Details
Graduate Program in Media + Modernity | Princeton University
Sven Spieker
"Art as Demonstation”
[Response: Devin Fore]
Tuesday, November 12, 2024 @5pm ET
N107 (School of Architecture)
Art as Demonstration reconceives the history of postwar art in Eastern and Western Europe from the perspective of demonstration, understood formally (as a technique for showing and pointing) as well as politically (as protest, resistance, etc.). Focusing on Western Europe (especially Germany), Eastern Europe, and the United States, Art as Demonstration expands on contemporary discussions of art-as-protest, activism, and resistance.

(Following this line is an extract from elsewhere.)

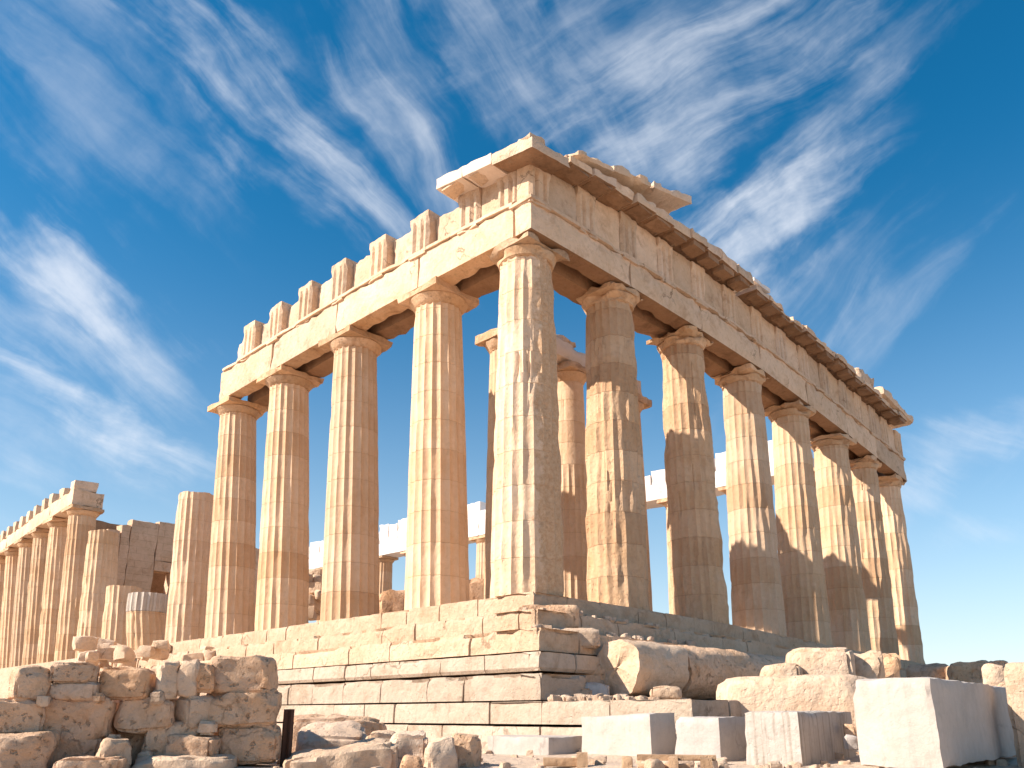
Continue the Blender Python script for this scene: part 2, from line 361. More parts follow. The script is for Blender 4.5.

Spieker shows how protest and resistance organize art and artists not only politically but also and especially formally and aesthetically—a development of particular importance in the Cold War art and politics of Eastern Europe. The boo aims to shows how a closer, more historical look at art's connection with demonstration can reconnect us with earlier efforts, notably by the early twentieth-century avant-garde, to marshal art for the purpose of instruction and engagement.
Sven Spieker teaches at the University of California, Santa Barbara. He specializes in modern and contemporary art, aesthetic and critical theory, and global and transnational art and art history. His books and articles have appeared in English, German, Korean, Spanish, Russian, Swedish, Albanian, and Polish. He is a founding editor of ARTMargins Online and ARTMarginsPrint Journal, and a co-founder of the Working Group Cultures of World Socialism. His latest book publications are Art as Demonstration: A Revolutionary Recasting of Knowledge (MIT Press, 2024) as well as a co-edited volume about sound in art and culture (Akusmatik als Labor, ed. with Mario Asef. Koenigshausen Neumann, 2023). Spieker is the author, among others, of The Big Archive. Art from Bureaucracy (MIT Press, 2008), and the editor of Destruction (MIT Press, 2017).
Devin Fore is Professor of German at Princeton University. He is editor of Revoliutsiia! Demonstratsiia! Soviet Art Put to the Test (Yale University Press, 2017) and History and Obstinacy by Alexander Kluge and Oskar Negt (Zone Books, 2014); he is also author of Realism after Modernism: The Rehumanization of Art and Literature (The MIT Press, 2012) and Soviet Factography: Reality without Realism (University of Chicago Press, 2024).